Earlier this week we spoke about CRL’s ‘Eka’ supercomputer in Asia that was used to render “Roadside Romeo”, and boasted an impressive 10x speedup in render times.  Well, one of the guys that works on Eka was kind enough to send in a bit more information about the system and some of the innovations that lead to such an impressive improvement.

There are key aspects in ‘eka’ which differentiate itself from traditional rendering systems:
a) The nodes are external storage are interconnected using a 20 Gbps infiniband as compared a gigabit ethernet connection in majority of other renderfarms
b) The storage throughput that we get is approximately 4 GBps, which means that the compute nodes have to seldom wait for i/o
c) The latency levels are less than 2 micro seconds

All in all, ‘eka’ has been architected as a supercomputer and not a renderfarm. Our main strength is our architecture which has been completely developed in house using off the shelf components. Animation is one of the verticals that we support/extend services to, and also have a lot more complicated applications like engineering, drug discovery, oil and gas which run on the system.

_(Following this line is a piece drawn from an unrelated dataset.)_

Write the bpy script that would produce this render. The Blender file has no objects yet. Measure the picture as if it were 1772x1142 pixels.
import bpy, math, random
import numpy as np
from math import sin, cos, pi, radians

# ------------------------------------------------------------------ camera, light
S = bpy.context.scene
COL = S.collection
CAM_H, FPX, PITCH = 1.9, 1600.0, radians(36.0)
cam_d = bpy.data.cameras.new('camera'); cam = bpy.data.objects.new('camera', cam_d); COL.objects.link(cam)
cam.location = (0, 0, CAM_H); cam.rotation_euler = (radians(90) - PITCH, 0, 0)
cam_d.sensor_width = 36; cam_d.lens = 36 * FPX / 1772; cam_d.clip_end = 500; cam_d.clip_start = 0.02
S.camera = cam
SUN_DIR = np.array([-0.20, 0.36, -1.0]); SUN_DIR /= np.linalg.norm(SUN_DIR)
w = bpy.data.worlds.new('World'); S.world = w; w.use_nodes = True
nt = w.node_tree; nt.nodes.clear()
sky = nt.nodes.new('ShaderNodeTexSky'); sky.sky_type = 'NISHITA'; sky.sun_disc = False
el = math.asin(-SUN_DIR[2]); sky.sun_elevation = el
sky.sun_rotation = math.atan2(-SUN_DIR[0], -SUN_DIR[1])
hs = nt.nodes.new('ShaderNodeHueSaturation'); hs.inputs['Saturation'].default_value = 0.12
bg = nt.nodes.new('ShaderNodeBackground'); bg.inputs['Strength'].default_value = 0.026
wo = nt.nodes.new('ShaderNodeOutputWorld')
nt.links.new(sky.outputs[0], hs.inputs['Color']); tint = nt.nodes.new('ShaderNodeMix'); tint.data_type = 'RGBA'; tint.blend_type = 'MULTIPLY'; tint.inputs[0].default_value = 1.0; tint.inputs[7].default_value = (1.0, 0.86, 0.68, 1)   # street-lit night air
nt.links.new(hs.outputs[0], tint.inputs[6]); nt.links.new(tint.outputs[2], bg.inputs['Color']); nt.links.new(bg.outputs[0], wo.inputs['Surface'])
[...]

There is definitely truth in the earlier comment that the overall turnaround time can be reduced due to the availability of massively parallel resources (‘eka’ has 1800 compute nodes, each of which is a dual quad core 3 GHz clovertown).

However, we have also seen speed gains even when you do not do split frame rendering/render just one pass where we have seen that passes which taken 2 minutes or so on customer renderfarms have taken 50 – 55 seconds on ‘eka’.

I/O is increasingly becoming the main bottleneck of cluster systems, as Hard Drives have not kept pace with improvements in CPU and Memory.  However, large parallel filesystems and the increasingly supply of SSD’s seem to be alleviating this.